After receiving the phone call, I knew what I needed to do. I had to come home. As I drove the nearly 4-hour drive home, which consist of no major cities, but the land of  the old getting gutted down for economic gain, but not the prospect of the land.

So….

 

Hello hello hello.

I do not know where to begin, but let’s go. The first thing is why I am doing this the truth is I do not know to be honest, but I think I just need to. There has been a lot of things happen to me since they last time I did a blog or wrote about anything. There were some good things and if you ask me a lot more bad things happen.

If you know me then you know that I am a pessimist, I don’t know why but I just am. I always think that something bad is going to happen to me or to someone around me. I guess it could be that I am so use to everything going wrong around me that I am just use to it by now. I know I should not think like that, but I can not help to. Back to subject at hand.

The last time I was actively writing almost everyday was when I was in school. I have since graduated, and that it when everything went down hill from there in my opinion. Some people might say I good thing happen to me, but I think I may have made a decision that I did not know what was coming to me. I cannot say exactly what happen, but It is part of the reason why I feel stuck. If it was one thing that I would do over, I hate to say it, but it would be that decision.
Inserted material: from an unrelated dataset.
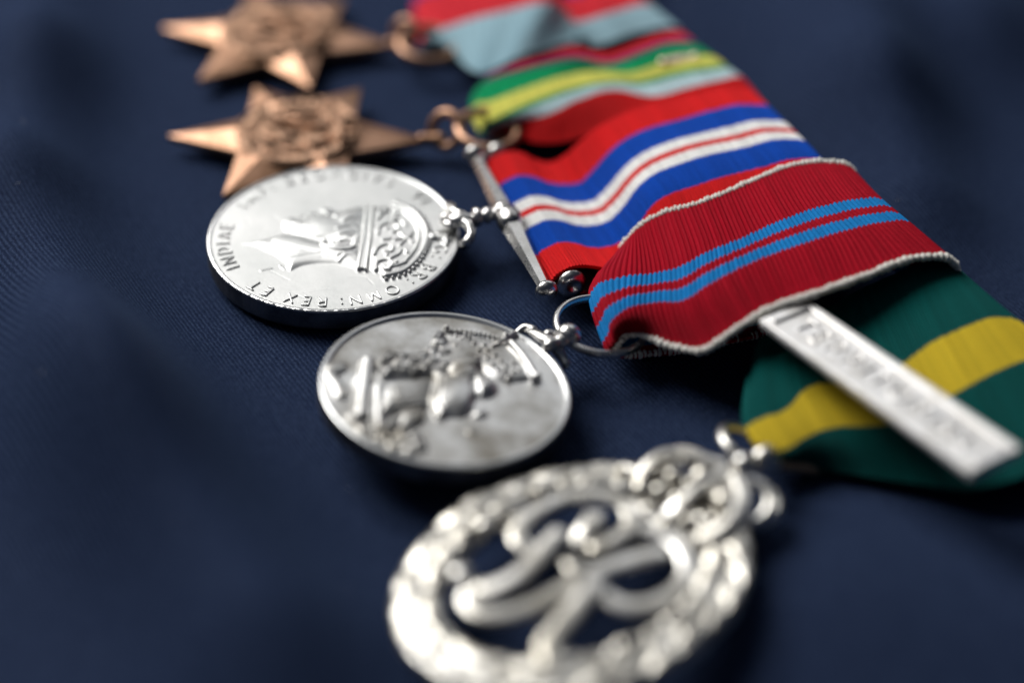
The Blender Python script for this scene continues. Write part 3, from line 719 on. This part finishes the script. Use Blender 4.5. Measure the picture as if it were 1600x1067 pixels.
    r.H *= np.clip((16.3-np.hypot(r.X, r.Y))/1.2, 0, 1)
disc_face('medal_face', 15.4, relief2, TARNISH, m2)
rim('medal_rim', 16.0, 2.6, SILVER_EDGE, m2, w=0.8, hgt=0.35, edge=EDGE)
mb = MB()
mb.add(*tube([(1.87, -4.22, 5.00), (3.21, -5.44, 5.40), (4.70, -7.09, 5.60), (6.04, -7.66, 5.40)], [0.5,0.85,1.0,1.1], n=12, flat=0.7))
mb.add(*tube([(0.51, -4.39, 4.60), (1.70, -3.51, 5.00), (3.05, -4.34, 5.20)], [0.45,0.6,0.5], n=10))
mb.add(*tube([(5.88, -7.58, 4.60), (6.72, -8.61, 3.80), (7.21, -9.46, 3.40)], [0.9,0.7,0.6], n=10, flat=0.8))
mb.add(*blob((5.19, -7.92, 5.60), 1.4, 1.0, 0.9, 0.6)); mb.add(*blob((4.90, -5.44, 5.40), 0.9, 0.7, 0.6)); mb.add(*blob((6.39, -6.97, 5.40), 1.2, 1.1, 0.9)); mb.add(*blob((7.05, -9.34, 3.20), 0.55))
mb.build('scroll_mount', FITTING, m2, world=True)
mb = MB(); mb.add(*blob((7.43, -5.72, 5.40), 1.65, 1.65, 1.6, 0, 28, 18)); mb.build('ball', FITTING, m2, world=True)
V, F = torus((11.88, -2.30, 4.40), 6.0, 0.50, (0.10,-0.02,1), 90, 12, flat=1.25); mesh_obj('suspension_ring', V, F, FITTING, m2, world=True)

# ---------------------------------------------------------------- oval badge: oak wreath, crown, open cypher
F3m = frame(37.4, (0,0,1))
m3 = thing('silver_badge', 'blurred openwork oval silver badge with oak wreath, crown and looping letters in the foreground', 'medal', (7.10, -51.90, 6.60), F3m)
ra, rb = 19.2, 14.5
def wre(t, off=0.0, z=0.0):
    n = np.array([math.cos(t)/ra, math.sin(t)/rb]); n /= np.linalg.norm(n)
    return np.array([ra*math.cos(t)+n[0]*off, rb*math.sin(t)+n[1]*off, z])
P = [wre(2*math.pi*k/120, 0, -0.6) for k in range(120)]
V, F = tube(P, [2.95+0.12*math.sin(k*0.9) for k in range(120)], seg=16, flat=0.5, closed=True)
mesh_obj('wreath_band', V, F, WARM, m3)
# one oak leaf, repeated
def leaf_mesh():
    n, w = 13, 7; V = []
    for i in range(n):
        t = i/(n-1); x = (t-0.5)*6.4
        hw = 1.55*math.sin(math.pi*min(1, t*0.93+0.05))**0.7*(1+0.22*math.cos(t*4.2*2*math.pi))
        for j in range(w):
            s = (j/(w-1))*2-1
            z = 0.75*(1-s*s)*math.sin(math.pi*(0.1+0.8*t))-0.28*math.exp(-(s/0.16)**2)+0.12*math.cos(t*26)*abs(s)
            V.append((x, s*hw, z))
    F = grid_faces(n, w, flip=True)
    me = bpy.data.meshes.new('oak_leaf'); me.from_pydata((np.array(V)*MM).tolist(), [], F); me.polygons.foreach_set('use_smooth', [True]*len(F)); me.materials.append(WARM); return me
lm = leaf_mesh()
for k in range(14):
    for side in (-1, 1):
        for row in (-1, 1):
            t = side*(math.pi-(k+0.5)*math.pi/14*0.95+ (0.07 if row > 0 else 0))
            p = wre(t, row*1.25, 0.62+rnd.uniform(-0.1, 0.25)); q = wre(t-side*0.05, row*1.35)
            ang = math.atan2(q[1]-p[1], q[0]-p[0]) + side*(-row)*0.22+rnd.uniform(-0.15, 0.15)
            o = bpy.data.objects.new('oak_leaf', lm); col.objects.link(o); o.parent = m3
            o.location = Vector(p)*MM; o.rotation_euler = (rnd.uniform(-0.18,0.18)+row*(-0.15), rnd.uniform(-0.14,0.04), ang); k_ = 0.88+rnd.uniform(-0.08,0.08); o.scale = (k_, k_*0.9, k_*0.6)
def w3(n): return None
am = MB(); am.add(*blob((0,0,0), 0.95, 0.7, 0.65, 0, 14, 9))
acorn = am.build('acorn', WARM, m3); 
spots = [(t, rnd.choice((-1.6,0,1.7))) for t in np.linspace(0.7, 2*math.pi-0.7, 9)]
for i, (t, off) in enumerate(spots):
    o = acorn if i == 0 else acorn.copy()
    if i: col.objects.link(o)
    o.location = Vector(wre(t, off, 1.25))*MM; o.rotation_euler[2] = t+1.2
# cypher strokes, flattened rounded bars
def cyph(pts, r, z=0.0, n=48, fl=0.55):
    r = [x*1.0 for x in r] if hasattr(r, '__len__') else r*1.0
    Z = z if hasattr(z, '__len__') else [z]*len(pts)
    P = [(*p[:2], zz) for p, zz in zip(pts, Z)]
    return tube(P, r, n=n, seg=20, flat=fl*0.85, square=0.4)
mb = MB()
mb.add(*cyph([(3.75, 2.13), (6.75, 1.17), (9.80, 1.82), (11.42, 4.45), (10.60, 7.21), (8.03, 9.29), (4.19, 10.26), (0.18, 9.73), (-1.99, 8.12), (-1.86, 5.88), (-0.83, 4.83)], 1.12, [0.3,0.5,0.6,0.6,0.8,0.8,0.8,0.7,0.6,0.4,0.2]))
mb.build('cypher_letter', WARM, m3)
mb = MB()
mb.add(*cyph([(7.61, 5.70), (6.15, 4.61), (3.85, 3.66), (2.60, 3.27)], [1.15,1.25,1.1,0.9], [1.0,1.1,0.9,0.4], 20))
mb.add(*cyph([(2.37, 5.33), (0.26, 4.80), (-2.94, 3.55), (-6.41, 2.83), (-9.32, 3.27), (-10.90, 4.48), (-12.31, 3.53), (-12.47, 1.41), (-10.69, -0.44), (-6.81, -1.42), (-2.49, -1.45), (0.85, -1.43), (4.06, -2.07), (7.30, -2.71), (10.17, -3.84)], [1.2]*15, [1.3,1.2,1.1,1.0,0.8,0.6,0.5,0.5,0.5,0.4,0.4,0.5,0.5,0.3,0.2], 90))
mb.build('cypher_letter', WARM, m3)
mb = MB()
mb.add(*cyph([(5.68, 1.72), (8.51, 1.44), (11.28, 0.15), (12.40, -2.61), (11.74, -5.58), (9.66, -8.17), (6.79, -9.05), (3.35, -8.69), (1.09, -6.96), (0.41, -4.68)], 1.1, [0.2,0.1,0,0,0.1,0.1,0,0,0,0.1], 60))
mb.add(*cyph([(0.74, -3.15), (-1.21, -3.95), (-4.31, -5.08), (-7.34, -6.19), (-9.65, -7.31), (-10.71, -9.10), (-10.08, -10.52), (-8.19, -10.79)], [1.25,1.3,1.3,1.3,1.3,1.3,1.2,1.1], [0.9,1.0,0.9,0.8,0.7,0.7,0.6,0.5], 44))
mb.build('cypher_letter', WARM, m3)
mb = MB(); mb.add(*cyph([(0.31, 1.58), (-0.01, 0.26), (-0.24, -1.63)], [1.0,1.15,1.0], [0.9,1.1,0.9], 14)); mb.add(*blob((*(-10.47, 7.48), 0.6), 1.5, 1.2, 0.9)); mb.add(*blob((*(-3.62, 12.08), 0.6), 1.3, 1.1, 0.9))
mb.build('cypher_knot', WARM, m3)
# crown
mb = MB()
mb.add(*cyph([(13.56, 5.35), (13.46, 1.78), (13.87, -1.83), (14.45, -4.72)], 1.0, [0.0]*4, 30))
mb.build('crown_circlet', WARM, m3)
mb = MB()
for pts in ([(1000,275),(1030,200),(1100,160),(1200,165),(1330,190)], [(1110,370),(1170,330),(1230,290),(1340,205)], [(1230,455),(1330,430),(1395,340),(1370,230)]):
    mb.add(*cyph([A3(*p) for p in pts], 0.95, [0.8,1.6,2.0,1.8,1.4][:len(pts)], 24, 0.9))
mb.build('crown_arch', WARM, m3)
prl = MB(); prl.add(*blob((0,0,0), 0.62, nu=12, nv=8)); prl = prl.build('pearl', WARM, m3)
pl = [(1045+265*t, 165-45*math.sin(math.pi*min(1,t*1.1)), 1.2) for t in np.linspace(0,1,11)] + [(1010,245,1.5),(1060,215,2.0),(1110,200,2.2),(1165,190,2.2)]
for i, (x, y, z) in enumerate(pl):
    o = prl if i == 0 else prl.copy()
    if i: col.objects.link(o)
    p = A3(x, y); o.location = Vector((p[0], p[1], z))*MM
jm = MB(); jm.add(*blob((0,0,0), 1.55, 1.2, 1.0, 0.5, 16, 10)); jm = jm.build('crown_boss', WARM, m3)
for i, (x, y, z, s) in enumerate([(1240,240,2.2,1.15),(1325,335,2.0,1.2),(1150,320,1.6,0.8),(1010,230,1.3,0.8),(1070,175,1.5,0.8),(1240,400,1.4,0.9),(1330,440,0.8,0.8),(1080,280,1.5,0.8),(1190,270,2.0,0.6),(1280,290,2.0,0.6),(1130,235,1.9,0.75),(1185,390,1.3,0.8),(1290,395,1.4,0.75),(1375,380,1.0,0.7),(1350,270,2.0,0.6),(1040,330,0.7,0.7),(1100,390,0.7,0.7)]):
    o = jm if i == 0 else jm.copy()
    if i: col.objects.link(o)
    p = A3(x, y); o.location = Vector((p[0], p[1], z))*MM; o.scale = (s,)*3; o.rotation_euler[2] = i*0.8
mb = MB(); mb.add(*blob((27.34, -35.76, 9.20), 1.25)); mb.add(*tube([(26.54, -36.68, 8.60), (27.32, -35.99, 9.20), (28.38, -34.60, 9.00)], 0.6, n=8)); mb.build('crown_orb', WARM, m3, world=True)
V, F = torus((27.51, -40.32, 7.20), 2.75, 0.72, (-0.1,-0.35,1), 40, 12); mesh_obj('link_ring', V, F, WARM, m3, world=True)
V, F = torus((28.59, -39.00, 5.60), 2.9, 0.6, (0.0,-0.2,1), 40, 12); mesh_obj('link_ring', V, F, WARM, m3, world=True)
V, F = torus((29.00, -28.99, 5.60), 3.9, 0.66, (0.50,0.12,0.85), 48, 12); mesh_obj('suspension_ring', V, F, WARM, m3, world=True)
mb = MB(); mb.add(*blob((30.35, -32.74, 7.60), 1.9, 1.5, 1.5, 0.7, 18, 12)); mb.add(*blob((31.26, -32.30, 6.40), 1.3, 1.2, 1.1)); mb.build('ring_lug', WARM, m3, world=True)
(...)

Since then I have learn over that I should have followed my first mind, and not let others opinions direct me to where I want to go or should go. I did become a better person since that time, but I am not the person I thought that I would be. I have always been afraid to step outside the box. That is why I decided to do this challenge. The reason i am doing this is because lately I would say in the last few months I have been feeling lost. I don’t know why, but I kinda do if you can understand that. Life is crazy is the best way to say it. One day everything is going fine, and with the blink of an eye everything is wrong.

I turn 30 next year, and I made myself a vow that i will now be the situation or mindset that I am in. I promise myself that I will not go back down the rabbit hole again. The last time it was not good (that is a story for another day,) it was life changing.

Hopefully by me doing this I can find out my purpose in this world, to be honest I don;t think I will but I am hoping I will.

The Challenge: accept or decline

Well this is about to be interesting. This has been a long time coming I just never knew how to start it or can I do it. I have given my self a goal that for the next 30 days I will write at least one blog post, or two but at least one. The subject of the post could be about anything I just have to make sure that I write something. I am not going to lie these are not going to be 100% perfect, but they will be my words. Yes, I know I have a English degree, and my writing should be perfect, but that is not always the case, by me doing this, I hope this help my writing. To be quite honest I just don’t know.

The reason I am doing this is because I need a challenge, I need to feel to know that i am not useless. A couple of years ago I used to have a passion for writing, and I knew what I wanted out of life, but lately I have been feeling complacence. I feel comfortable which is a dangerous place to be. I think the scariest thing in the world is to feel comfortable.

Another reason for this is I feel stuck. When I say stuck I mean I feel like there is no room for me to grow everyday is the same to me, and if I must say is not a good feeling. I am starting to think that I have no more room to grow. I must say these will not just be about me, that is something nobody wants to read about. Some of these post will story ideas I have or thought out of the years.

Will I actually finish this or even start it to be honest I have no idea.